Collected Company is a great card and would certainly live on in Frontier.

Yeah, there will certainly be Rhinos in the frontier. They are cheap right now and could be a great little investment card in case the format takes off.

Dig may be banned in Modern and basically a bulk rare, but it could be a great staple for Frontier. You can get these for about fifty cents a pop right now.

Another great card that doesn't have a home right now but could be a big player in Frontier. I really like this card as a cheap pick-up, and I hope that the format sticks.

Another cool combo card that also plays nicely with Sylvan Caryatid and Dig Through Time in Frontier. I think Jeskai Ascendancy is also underrated in Modern right now. I keep losing to it on MTGO which tells me it's better than I've given it credit for.

If you want to buy in on the possibility of Frontier, I wouldn't blame you in the slightest. Tomoharu Saito is a smart business man, and if he's pumping money into tournament support for the format, I'm game to follow suit and pick up staples. Also, I really like the idea of the format. Modern is great, but it feels too big, and it's starting to get too broken and kind of boring to the average player.

There's a reason random formats like Pauper, Highlander, and Tiny Leaders pick up steam with players: people want to try something new. Frontier feels like the kind of "something new" that players would really enjoy picking up and playing. It says a lot that as a tournament player I would infinitely prefer to play a format like Frontier over Standard—I feel like a lot of other players would feel the same way.

Overpriced Standard Singles

There are not nearly as many people playing Standard now as there used to be. I used to buy a couple of boxes with every new set and keep a playset of Standard on hand to build decks with. I haven't bought Standard cards in a year now since Shadows over Innistrad.

I've noticed a trend where people just don't want to buy Standard cards because they're such a bad investment. You buy the cards, you have them for a few years, and then they're worth literally nothing. It's a poor return on investment.

It also turns out that with fewer players buying into Standard and playing the format, it's a lot more difficult to flip Standard cards when they break out. When demand is depressed compared to past years, those "hot" cards are comparatively less hot, and any price spikes may be shallower and less likely to sustain.

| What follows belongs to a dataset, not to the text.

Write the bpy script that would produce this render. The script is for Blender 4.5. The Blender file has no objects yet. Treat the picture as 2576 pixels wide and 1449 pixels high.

My theory is that Standard singles are overpriced based on the demand. There has always been a sort of formula that predicts how much Standard singles ought to be worth. "It feels like a $10 card, etc." However, if Standard is being played less, it makes sense that the format staples should be worth less too.

We also need to factor Masterpieces into the equation. If every third box automatically has a $30-plus card, that should drive the cost of rares and mythics down by some amount.

Alternatives to Standard Finance

My current trading agenda involves getting out of all the Standard cards I own at face value, and turning them into eternal and Modern staples. Reserved List cards are the gold standard because there's no chance for a reprint.

Subsequent Modern Masters sets can affect the price of Modern singles, but dual lands, Legends, and Arabian Nights rares have no chance of coming back, which makes them the ultimate MTG investment opportunities.

To touch once again on the Frontier format, I also love that the majority of those cards won't be ripe for Modern Masters 2017 reprintings, which makes them fairly solid. My investment policy is always to buy low and sell high, and many of these Khans of Tarkir and M15 staples are about as low as they can be from a casual perspective, with nowhere to go but up.

While the Reserved List is obviously the best place to park one's money, it's often difficult to find people who are willing to trade Arabian Nights cards for Standard staples. I'm intrigued by the prospect of turning my potentially overvalued Standard singles into bottom-of-the-barrel Frontier staples that have a lot of room for growth.

Imagine how valuable junk cards like Mantis Rider could become if Frontier takes off and becomes a sanctioned format. It could be a bust, but if it ends up happening there is a lot of opportunity for getting in on the ground floor. Happy hunting!

3 thoughts on “Insider: Seeking New Frontiers – Standard’s Decline

  1. I don’t doubt that Frontier might garner some interest, but Tiny Leaders has all but died off and to me Frontier feels the same way. It makes obvious sense for stores to promote as many formats as they can because those formats will drive demand for cards that otherwise have none. You can definitely do well if the format takes off…but that’s assuming a lot of risk. After all, if cards like Jeskai ascendency couldn’t maintain a $3 price while in standard..what kind of ceiling would you expect for them with Frontier? And if that ceiling is really low say ($2) then the buy list price would likely be more like $1. So at best you double up….but that requires a huge demand from frontier.

    1. I’m with you here, David. I watched Tiny Leaders come and go (made a little bit on the trend) and my sense is that Frontier will probably see a similar result: A bit of heightened interest and ultimately fringe support.

      But let’s assume it picks up steam. There’s still the quite glaring problem of supply. All these contemporary sets were so heavily over printed that the demand for frontier would need to match or exceed that of Standard for prices to hope to see meaningful gains. Even if that were to one day occur, we’re VERY far out from that period such that any speculation is not only risk but long-term risk.

      If you were to build an assessment checklist to gauge the reliability of an MTG investment, I think the above combination of factors would render Frontier a poor place to park money.

  2. I don’t think the risk of Frontier not hitting is higher than holding onto Standard cards right now. The idea in Standard these day is own the cards to play or don’t own them at all. There is no reason to be sitting on dozens of copies of a Standard card unless you know something market doesn’t.

    Frontier presents an opportunity to pick up several rares and mythics at or near bulk prices which are high-floor, high-ceiling investments (since they won’t go lower at this point and could jump significantly if Frontier catches on). It’s probably the most talked about format right now, so despite some risk there is also opportunity. The question is if that risk is outweighed by said opportunity.